Greater implementation of PPP projects seen in 2015

By Zheng Yangpeng ( Updated: 2016-01-26 17:13

Chinese local governments are making progress in making proposed public-private partnership (PPP) projects into realities, said a finance official.

Jiao Xiaoping, vice director-general of PPP Center under the Finance Ministry, told a Monday forum that projects endorsed by the ministry last year have seen a higher implementation ratio than those approved in 2014.

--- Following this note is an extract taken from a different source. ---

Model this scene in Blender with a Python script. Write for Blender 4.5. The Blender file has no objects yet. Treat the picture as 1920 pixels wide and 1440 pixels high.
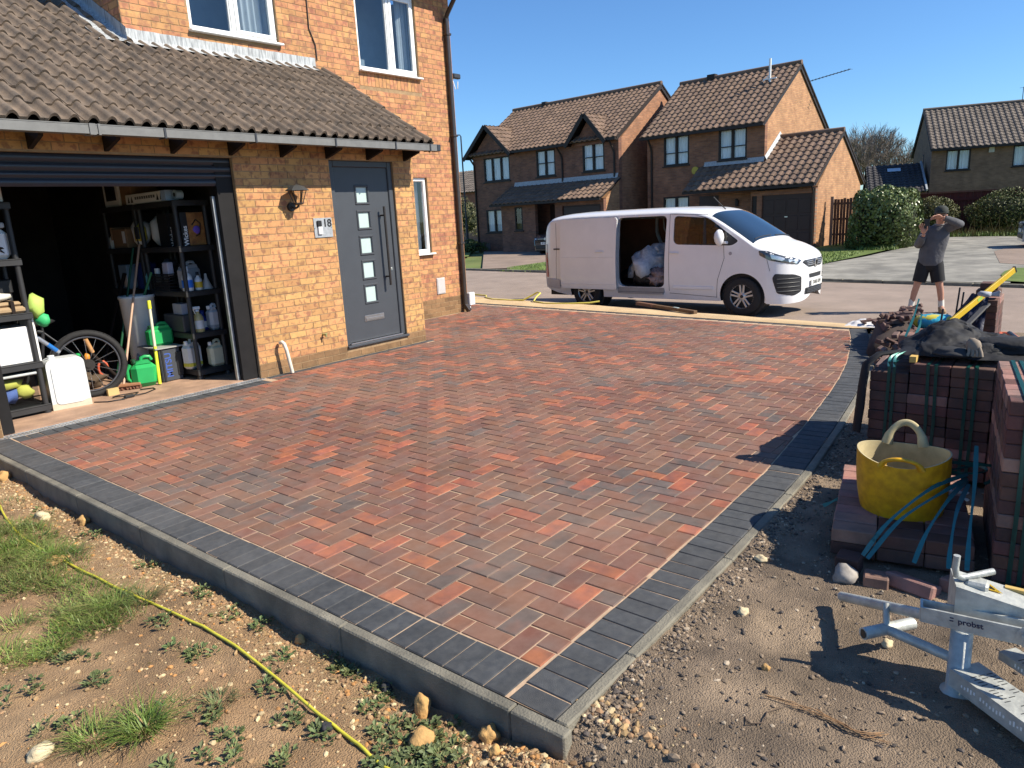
import bpy, bmesh, math, random
from math import sin, cos, pi, radians, sqrt, atan2
from mathutils import Vector, Matrix, noise
R = random.Random(11)
SC = bpy.context.scene
COL = SC.collection

# ---------------------------------------------------------------- camera
def basis():
    pitch, roll, yaw = radians(13.19), radians(-3.1), radians(39.33)
    fw = Vector((cos(yaw)*cos(pitch), sin(yaw)*cos(pitch), -sin(pitch)))
    r0 = fw.cross(Vector((0, 0, 1))).normalized()
    u0 = r0.cross(fw)
    r = cos(roll)*r0 + sin(roll)*u0
    u = -sin(roll)*r0 + cos(roll)*u0
    return r, u, fw
_r, _u, _f = basis()
cd = bpy.data.cameras.new('camera'); cam = bpy.data.objects.new('camera', cd); COL.objects.link(cam)
cd.sensor_width = 36; cd.lens = 1340/1920*36; cd.clip_start = .05; cd.clip_end = 3000
cam.matrix_world = Matrix(((_r.x, _u.x, -_f.x, 0), (_r.y, _u.y, -_f.y, 0), (_r.z, _u.z, -_f.z, 1.63), (0, 0, 0, 1)))
SC.camera = cam
# ---------------------------------------------------------------- sky and sun
SUN = Vector((.40, -1.0, .95)).normalized()
el = math.asin(SUN.z)
w = bpy.data.worlds.new('World'); SC.world = w; w.use_nodes = True
nt = w.node_tree; bg = nt.nodes['Background']
sky = nt.nodes.new('ShaderNodeTexSky'); sky.sky_type = 'NISHITA'; sky.sun_disc = False
sky.sun_elevation = el; sky.sun_rotation = atan2(SUN.x, SUN.y)
sky.altitude = 300; sky.air_density = 1.0; sky.dust_density = .15; sky.ozone_density = 5.0
tint = nt.nodes.new('ShaderNodeMix'); tint.data_type = 'RGBA'; tint.blend_type = 'MULTIPLY'; tint.inputs[0].default_value = 1; tint.inputs[7].default_value = (.72, .97, 1.18, 1)
nt.links.new(sky.outputs[0], tint.inputs[6]); nt.links.new(tint.outputs[2], bg.inputs[0]); bg.inputs[1].default_value = .088
ld = bpy.data.lights.new('sun', 'SUN'); ld.energy = 5.0; ld.angle = radians(.5); ld.color = (1, .92, .78)
sun = bpy.data.objects.new('sun', ld); COL.objects.link(sun)
sun.rotation_euler = SUN.to_track_quat('Z', 'Y').to_euler(); sun.location = (0, 0, 30)
SC.view_settings.view_transform = 'Standard'; SC.view_settings.look = 'None'
SC.view_settings.exposure = .72; SC.view_settings.gamma = 1; SC.view_settings.use_curve_mapping = False
SC.cycles.max_bounces = 6; SC.cycles.diffuse_bounces = 3; SC.cycles.glossy_bounces = 3
SC.cycles.transmission_bounces = 4; SC.cycles.transparent_max_bounces = 8

# ---------------------------------------------------------------- helpers
W = {}
XF = [None]      # placement of a group of things that lie on a pack
def wm(o): return W.get(o.name, Matrix.Identity(4)) if o else Matrix.Identity(4)
class MB:
    def __init__(s): s.v = []; s.f = []; s.m = []; s.s = []
    def add(s, vs, fs, m=0, M=None, sm=False):
        b = len(s.v)
        s.v += [M @ Vector(p) for p in vs] if M else [Vector(p) for p in vs]
        for f in fs:
            s.f.append([i+b for i in f]); s.m.append(m); s.s.append(sm)
        return s
    def box(s, x0, x1, y0, y1, z0, z1, m=0, M=None, ch=0):
        if x1 < x0: x0, x1 = x1, x0
        if y1 < y0: y0, y1 = y1, y0
        if z1 < z0: z0, z1 = z1, z0
        if not ch:
            vs = [(x, y, z) for z in (z0, z1) for y in (y0, y1) for x in (x0, x1)]
            return s.add(vs, [(0, 2, 3, 1), (4, 5, 7, 6), (0, 1, 5, 4), (2, 6, 7, 3), (0, 4, 6, 2), (1, 3, 7, 5)], m, M)
        c = min(ch, (x1-x0)/2.01, (y1-y0)/2.01, (z1-z0)/2.01)
        X, Y, Z = (x0, x1), (y0, y1), (z0, z1); vs = []; ix = {}
        for i in (0, 1):
            for j in (0, 1):
                for k in (0, 1):
                    sx, sy, sz = 1-2*i, 1-2*j, 1-2*k
                    for a in range(3):
                        ix[i, j, k, a] = len(vs)
                        vs.append((X[i]+(sx*c if a != 0 else 0), Y[j]+(sy*c if a != 1 else 0), Z[k]+(sz*c if a != 2 else 0)))
        fs = []
        for i in (0, 1):
            fs.append([ix[i, j, k, 0] for j, k in ((0, 0), (1, 0), (1, 1), (0, 1))])
            fs.append([ix[j, i, k, 1] for j, k in ((0, 0), (1, 0), (1, 1), (0, 1))])
            fs.append([ix[j, k, i, 2] for j, k in ((0, 0), (1, 0), (1, 1), (0, 1))])
        for i in (0, 1):
            for j in (0, 1):
                fs.append([ix[i, j, 0, 0], ix[i, j, 1, 0], ix[i, j, 1, 1], ix[i, j, 0, 1]])
                fs.append([ix[i, 0, j, 0], ix[i, 1, j, 0], ix[i, 1, j, 2], ix[i, 0, j, 2]])
                fs.append([ix[0, i, j, 1], ix[1, i, j, 1], ix[1, i, j, 2], ix[0, i, j, 2]])
                for k in (0, 1): fs.append([ix[i, j, k, a] for a in range(3)])
        # fix winding
        ctr = Vector(((x0+x1)/2, (y0+y1)/2, (z0+z1)/2)); out = []
        for f in fs:
            p = [Vector(vs[q]) for q in f]; n = (p[1]-p[0]).cross(p[2]-p[0]); fc = sum(p, Vector())/len(p)
            out.append(f if n.dot(fc-ctr) > 0 else f[::-1])
        return s.add(vs, out, m, M)
    def bar(s, p, q, w, h, m=0, up=(0, 0, 1), ch=0):
        p, q = Vector(p), Vector(q); d = q-p; L = d.length; d.normalize(); u = Vector(up)
        if abs(d.dot(u)) > .98: u = Vector((1, 0, 0))
        sd = d.cross(u).normalized(); u = sd.cross(d)
        M = Matrix(((d.x, sd.x, u.x, p.x), (d.y, sd.y, u.y, p.y), (d.z, sd.z, u.z, p.z), (0, 0, 0, 1)))
        return s.box(0, L, -w/2, w/2, -h/2, h/2, m, M, ch)
    def tube(s, pts, r, n=8, m=0, caps=True, rr=None, sm=True, flat=1.0):
        pts = [Vector(p) for p in pts]; N = len(pts); vs = []; fs = []
        nrm = None
        for i, p in enumerate(pts):
            t = (pts[min(i+1, N-1)]-pts[max(i-1, 0)]).normalized()
            if nrm is None:
                a = Vector((0, 0, 1)) if abs(t.z) < .9 else Vector((1, 0, 0)); nrm = (a-t*a.dot(t)).normalized()
            else: nrm = (nrm-t*nrm.dot(t)).normalized()
            b = t.cross(nrm); q = rr[i] if rr else r
            for k in range(n):
                a = 2*pi*k/n; vs.append(p+nrm*cos(a)*q*flat+b*sin(a)*q)
        for i in range(N-1):
            for k in range(n):
                a, b2 = i*n+k, i*n+(k+1) % n; fs.append((a, b2, b2+n, a+n))
        s.add(vs, fs, m, None, sm)
        if caps:
            s.add(vs[:n], [tuple(range(n))[::-1]], m); s.add(vs[-n:], [tuple(range(n))], m)
        return s
    def cyl(s, p, q, r, r2=None, n=12, m=0, caps=True): return s.tube([p, q], r, n, m, caps, rr=[r, r if r2 is None else r2])
    def lathe(s, pr, n=20, m=0, M=None, sm=True, a0=0, a1=2*pi, cap=True):
        vs = []; fs = []; full = abs(a1-a0-2*pi) < 1e-6; k = n if full else n+1
        for r, z in pr:
            for i in range(k):
                a = a0+(a1-a0)*i/n; vs.append((r*cos(a), r*sin(a), z))
        for j in range(len(pr)-1):
            for i in range(n):
                a, b = j*k+i, j*k+(i+1) % k; fs.append((a, b, b+k, a+k))
        s.add(vs, fs, m, M, sm)
        if cap and full:
            if pr[-1][0] > 1e-4: s.add(vs[-k:], [tuple(range(k))], m, M)
            if pr[0][0] > 1e-4: s.add(vs[:k], [tuple(range(k))[::-1]], m, M)
        return s
    def prism(s, poly, z0, z1, m=0, M=None, sm=False):
        n = len(poly); A = sum(poly[i][0]*poly[(i+1) % n][1]-poly[(i+1) % n][0]*poly[i][1] for i in range(n))
        if A < 0: poly = poly[::-1]
        vs = [(x, y, z0) for x, y in poly]+[(x, y, z1) for x, y in poly]
        return s.add(vs, [tuple(range(n))[::-1], tuple(range(n, 2*n))]+[(i, (i+1) % n, n+(i+1) % n, n+i) for i in range(n)], m, M, sm)
    def blob(s, c, r, seed=0, amp=.2, sub=2, m=0, fr=1.5, sm=True, M=None):
        bm = bmesh.new(); bmesh.ops.create_icosphere(bm, subdivisions=sub, radius=1)
        c = Vector(c); vs = []
        for v in bm.verts:
            k = 1+amp*noise.noise(v.co*fr+Vector((seed*7.3, seed*1.7, seed*3.1)))*1.6
            vs.append(Vector((v.co.x*r[0]*k, v.co.y*r[1]*k, v.co.z*r[2]*k))+c)
        fs = [[v.index for v in f.verts] for f in bm.faces]; bm.free()
        return s.add(vs, fs, m, M, sm)
    def grid(s, fn, nu, nv, m=0, sm=True, M=None):
        vs = [fn(i/nu, j/nv) for j in range(nv+1) for i in range(nu+1)]
        fs = [(j*(nu+1)+i, j*(nu+1)+i+1, (j+1)*(nu+1)+i+1, (j+1)*(nu+1)+i) for j in range(nv) for i in range(nu)]
        return s.add(vs, fs, m, M, sm)
    def mesh(s, name, mats, inv=None):
        me = bpy.data.meshes.new(name)
        vs = [inv @ p for p in s.v] if inv else s.v
        me.from_pydata([tuple(p) for p in vs], [], s.f)
        for mt in (mats if isinstance(mats, (list, tuple)) else [mats]): me.materials.append(mt)
        me.polygons.foreach_set('material_index', s.m); me.polygons.foreach_set('use_smooth', s.s); me.update()
        return me
    def obj(s, name, mats, parent=None, kind=None, org=None, label=None):
        if XF[0] is not None and org != 'local': s.v = [XF[0] @ p for p in s.v]
        """link as one object; vertices are given in world space (or in the parent's space when org is 'local')"""
        if org == 'local':
            o = bpy.data.objects.new(name, s.mesh(name, mats)); COL.objects.link(o); o.parent = parent; W[o.name] = wm(parent).copy()
        elif parent is not None:
            P = wm(parent); o = bpy.data.objects.new(name, s.mesh(name, mats, P.inverted())); COL.objects.link(o); o.parent = parent; W[o.name] = P.copy()
        else:
            if org is None:
                xs = [p.x for p in s.v]; ys = [p.y for p in s.v]; zs = [p.z for p in s.v]
                org = Vector(((min(xs)+max(xs))/2, (min(ys)+max(ys))/2, min(zs)))
            M = Matrix.Translation(Vector(org)); o = bpy.data.objects.new(name, s.mesh(name, mats, M.inverted())); COL.objects.link(o)
            o.location = org; W[o.name] = M
        if kind: o['kind'] = kind
        if label: o['label'] = label
        return o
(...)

The PPP model is championed by the Chinese government as a preferred form to invite non-public capital to participate in infrastructure building and public utility projects. The first batch of 30 "role model PPP projects" was announced by the Ministry of Finance in Nov 2014, and was worth 180 billion yuan. It selected the second batch of 206 "role model projects" last Sept that were worth a total investment of 65.9 billion yuan.

However, actual implementation, after local governments opened for bids, was low. A survey by Minsheng Securities said that of the 1.6 trillion yuan worth of PPP projects announced, only 210 billion yuan worth, or 13 percent, have had contracts in place by March 2015.

Jiao said given the complexity of PPP projects, the public should not have an unrealistic expectation on the implementation ratio. "Even if the implementation rate is 20 percent, a 10 trillion portfolio of projects could still have 2 trillion yuan in place--that's remarkable," he said.

"Projects included in last year's basket have a higher implementation ratio," Jiao disclosed, without naming a specific number, adding that the ministry is vetting the third batch projects, which is expected to be released this year.

Zhang Linwei, an official with the Ministry of Housing and Urban-rural Development, said PPP in China's infrastructure sector has huge potential. He cited that in 2014 nationwide property investment was 9.5 trillion yuan, while urban infrastructure, including water, heating, gas and so on, was just 1.64 trillion yuan--the international desired proportion between the two sectors, however, is 1:1.

The largest obstacle to attracting social capital , Zhang said ,is the rate of return.

"If the project promises an above 10 percent annual return, all the sources of capital showed interest. Once the return rate is lowered to below 8 percent, only State-owned enterprises showed interest," he said. "Private companies seek short-term return. They fear that the project could be in peril once the local top leadership changes."